Dalam paparannya, Saleh menyebut fakta yang kerap luput dari euforia hilirisasi. Meski industri baja Indonesia tumbuh, dan Indonesia tercatat sebagai eksportir baja dunia, tetapi masih tertinggal dari negara-negara lain dalam cakupan pasar regional ASEAN. Pada 2024, Indonesia memasok sekitar 1,80% kebutuhan impor besi dan baja dunia, dan menempatkan posisi di urutan 19, lebih rendah dari Thailand (12) dan Vietnam (14).
Dia juga memaparkan, mengutip data dari World Bank (2023), kondisi logistik Indonesia, berada di posisi 61 dari 138 negara dari segi kinerja logistik, lebih rendah dari beberapa negara ASEAN lainnya, seperti Vietnam (43), Filipina (43), Malaysia (26), dan Singapura (1). “Faktor terpenting untuk meningkatkan LPI (Logistics Performance Index) adalah peningkatan kinerja sistem kepabeanan dan infrastruktur,” katanya.

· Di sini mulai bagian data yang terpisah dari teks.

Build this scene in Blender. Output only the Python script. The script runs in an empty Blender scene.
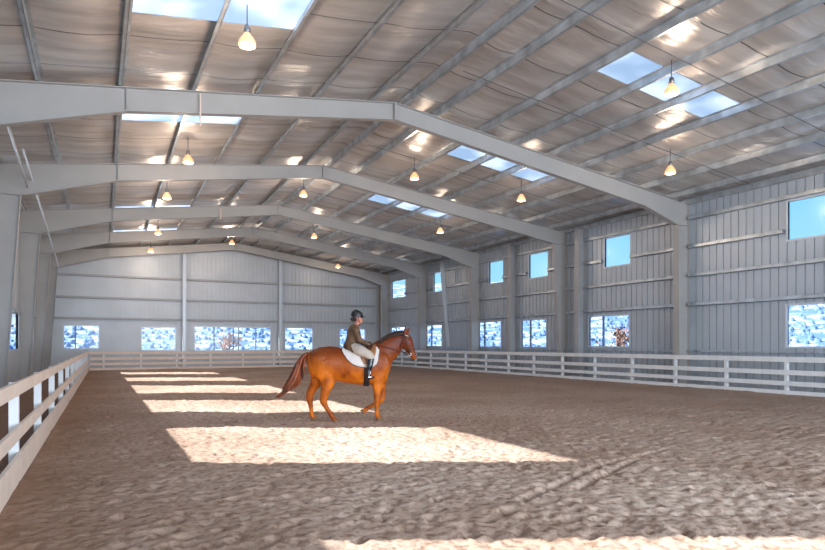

Daya Saing Tak Cukup di Pabrik
Menurut Saleh, membangun daya saing baja Indonesia harus dimulai dari hal-hal mendasar: infrastruktur logistik, efisiensi energi, dan kejelasan regulasi. Tapi di luar itu, ada aspek yang lebih struktural—pemberdayaan SDM dan pembentukan rantai nilai yang kuat dari hulu ke hilir.
Ia menyoroti pentingnya penguatan klaster industri: Cilegon–Serang–Bojonegara, sebagai simpul industri baja barat, Morowali–Bahodopi, sebagai kawasan integrasi nikel-baja di timur, serta penguatan pusat konsumsi seperti Batam, Semarang, dan Makassar.
Tak kalah penting, ia mendorong percepatan penerapan Program Peningkatan Penggunaan Produk Dalam Negeri (P3DN) dan kebijakan Tingkat Komponen Dalam Negeri (TKDN) secara tegas—tidak hanya di proyek pemerintah, tetapi juga di BUMN dan swasta besar.
Pada 2024, menurut data LKPP (2025), terdapat potensi utilisasi PDN pada pengadaan pemerintah sebesar Rp857,79 T, tetapi yang terlaksana hanya Rp561,66 T. Jumlah PDN yang tayang di e- katalog mencapai 1.083.057 produk (87,99%), tetapi dari jumlah tersebut yang bersertifikat TKDN hanya 143.383 (13,24%).